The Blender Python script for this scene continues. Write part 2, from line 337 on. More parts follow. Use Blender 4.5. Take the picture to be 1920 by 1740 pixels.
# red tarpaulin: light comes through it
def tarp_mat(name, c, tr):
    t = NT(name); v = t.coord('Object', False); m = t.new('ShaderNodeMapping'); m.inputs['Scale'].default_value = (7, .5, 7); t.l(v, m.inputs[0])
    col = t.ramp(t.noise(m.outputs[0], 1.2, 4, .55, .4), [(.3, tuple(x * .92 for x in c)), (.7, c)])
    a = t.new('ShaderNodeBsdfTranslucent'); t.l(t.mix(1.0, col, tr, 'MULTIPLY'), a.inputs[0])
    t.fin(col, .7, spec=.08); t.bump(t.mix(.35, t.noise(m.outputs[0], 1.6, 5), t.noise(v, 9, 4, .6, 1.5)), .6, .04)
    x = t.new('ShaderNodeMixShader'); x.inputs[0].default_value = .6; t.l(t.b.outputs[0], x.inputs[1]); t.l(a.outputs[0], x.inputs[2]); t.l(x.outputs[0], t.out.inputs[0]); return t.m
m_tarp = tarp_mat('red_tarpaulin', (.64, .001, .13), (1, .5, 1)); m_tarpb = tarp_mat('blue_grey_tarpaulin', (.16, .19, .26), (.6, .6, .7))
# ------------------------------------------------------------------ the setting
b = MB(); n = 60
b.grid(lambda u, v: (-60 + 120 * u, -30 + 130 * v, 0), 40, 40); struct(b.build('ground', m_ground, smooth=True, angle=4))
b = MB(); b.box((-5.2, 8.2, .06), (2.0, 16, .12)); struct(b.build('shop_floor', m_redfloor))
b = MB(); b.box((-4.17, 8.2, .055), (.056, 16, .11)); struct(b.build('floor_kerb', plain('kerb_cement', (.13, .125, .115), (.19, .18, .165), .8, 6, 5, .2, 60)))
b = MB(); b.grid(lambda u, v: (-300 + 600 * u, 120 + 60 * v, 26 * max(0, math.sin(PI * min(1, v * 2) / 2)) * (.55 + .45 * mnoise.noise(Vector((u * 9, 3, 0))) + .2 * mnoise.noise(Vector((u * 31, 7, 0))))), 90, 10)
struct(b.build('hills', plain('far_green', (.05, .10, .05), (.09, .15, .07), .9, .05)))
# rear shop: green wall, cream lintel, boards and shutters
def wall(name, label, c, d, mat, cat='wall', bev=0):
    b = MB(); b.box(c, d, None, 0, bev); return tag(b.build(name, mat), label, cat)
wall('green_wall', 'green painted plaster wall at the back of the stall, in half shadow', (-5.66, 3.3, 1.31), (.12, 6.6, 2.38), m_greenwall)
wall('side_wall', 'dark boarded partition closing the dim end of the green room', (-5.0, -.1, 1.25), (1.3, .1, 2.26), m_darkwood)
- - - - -
**Direction**
Transcribe the full listing above without leaving anything out.

**Final answer**
The Blender Python script for this scene continues. Write part 2, from line 337 on. More parts follow. Use Blender 4.5. Take the picture to be 1920 by 1740 pixels.
# red tarpaulin: light comes through it
def tarp_mat(name, c, tr):
    t = NT(name); v = t.coord('Object', False); m = t.new('ShaderNodeMapping'); m.inputs['Scale'].default_value = (7, .5, 7); t.l(v, m.inputs[0])
    col = t.ramp(t.noise(m.outputs[0], 1.2, 4, .55, .4), [(.3, tuple(x * .92 for x in c)), (.7, c)])
    a = t.new('ShaderNodeBsdfTranslucent'); t.l(t.mix(1.0, col, tr, 'MULTIPLY'), a.inputs[0])
    t.fin(col, .7, spec=.08); t.bump(t.mix(.35, t.noise(m.outputs[0], 1.6, 5), t.noise(v, 9, 4, .6, 1.5)), .6, .04)
    x = t.new('ShaderNodeMixShader'); x.inputs[0].default_value = .6; t.l(t.b.outputs[0], x.inputs[1]); t.l(a.outputs[0], x.inputs[2]); t.l(x.outputs[0], t.out.inputs[0]); return t.m
m_tarp = tarp_mat('red_tarpaulin', (.64, .001, .13), (1, .5, 1)); m_tarpb = tarp_mat('blue_grey_tarpaulin', (.16, .19, .26), (.6, .6, .7))
# ------------------------------------------------------------------ the setting
b = MB(); n = 60
b.grid(lambda u, v: (-60 + 120 * u, -30 + 130 * v, 0), 40, 40); struct(b.build('ground', m_ground, smooth=True, angle=4))
b = MB(); b.box((-5.2, 8.2, .06), (2.0, 16, .12)); struct(b.build('shop_floor', m_redfloor))
b = MB(); b.box((-4.17, 8.2, .055), (.056, 16, .11)); struct(b.build('floor_kerb', plain('kerb_cement', (.13, .125, .115), (.19, .18, .165), .8, 6, 5, .2, 60)))
b = MB(); b.grid(lambda u, v: (-300 + 600 * u, 120 + 60 * v, 26 * max(0, math.sin(PI * min(1, v * 2) / 2)) * (.55 + .45 * mnoise.noise(Vector((u * 9, 3, 0))) + .2 * mnoise.noise(Vector((u * 31, 7, 0))))), 90, 10)
struct(b.build('hills', plain('far_green', (.05, .10, .05), (.09, .15, .07), .9, .05)))
# rear shop: green wall, cream lintel, boards and shutters
def wall(name, label, c, d, mat, cat='wall', bev=0):
    b = MB(); b.box(c, d, None, 0, bev); return tag(b.build(name, mat), label, cat)
wall('green_wall', 'green painted plaster wall at the back of the stall, in half shadow', (-5.66, 3.3, 1.31), (.12, 6.6, 2.38), m_greenwall)
wall('side_wall', 'dark boarded partition closing the dim end of the green room', (-5.0, -.1, 1.25), (1.3, .1, 2.26), m_darkwood)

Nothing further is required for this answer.